The invention has been described by way of example only and variation may be made to the embodiment described.

Claims

1. A method of making a mobile telephone handset more secure comprising: i) providing in a handset a means for generating at periodic intervals an identification code; ii) when the handset is being used to transmit speech, inserting said identification code into the speech signal in such a way that the identification code cannot be heard; and iii) providing in a base station a means for recognising said code in said speech signal patterns, the base station comparing the received code information with record information to identify the transmitting handset, characterised in that the code is held in a memory store in two parts, a first part being formed during manufacture, and a second part being formed by a randomised process during handset commissioning.

2. A method according to claim 1, wherein the identification code is in the form of bursts at predetermined frequencies and is inserted into the speech signal where the audio signal has been filtered out at such frequencies.
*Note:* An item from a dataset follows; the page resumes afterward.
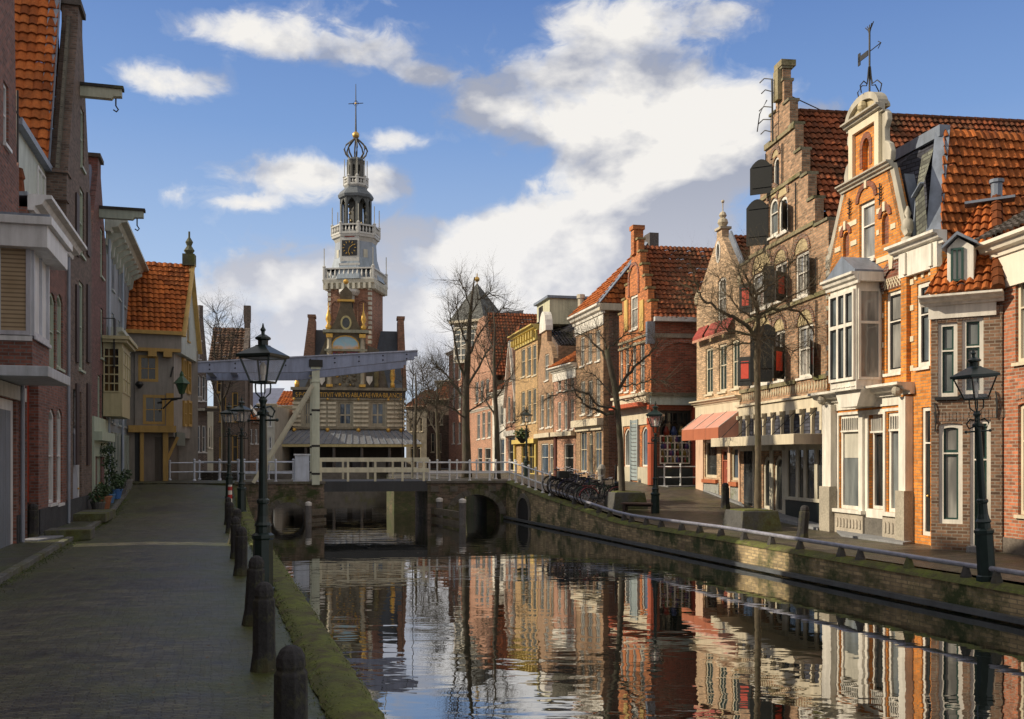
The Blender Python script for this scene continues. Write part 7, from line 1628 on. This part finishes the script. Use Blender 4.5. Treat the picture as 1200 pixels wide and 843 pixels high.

3. A mobile telephone handset including means for generating an identification code at predetermined intervals, and means for inserting said identification code into transmitted speech signals in such a way that the code is inaudible.

4. A mobile telephone handset according to claim 3, wherein the code is held in a memory store in two parts, a first part being formed during manufacture, and the second part being formed by a randomised blowing means operative in response to an external control signal.

5. A base station including means for separating a coded signal transmitted from a telephone, into an audio data carrying portion and a portion containing coded information and means for comparing the coded information with stored information specific to said telephone.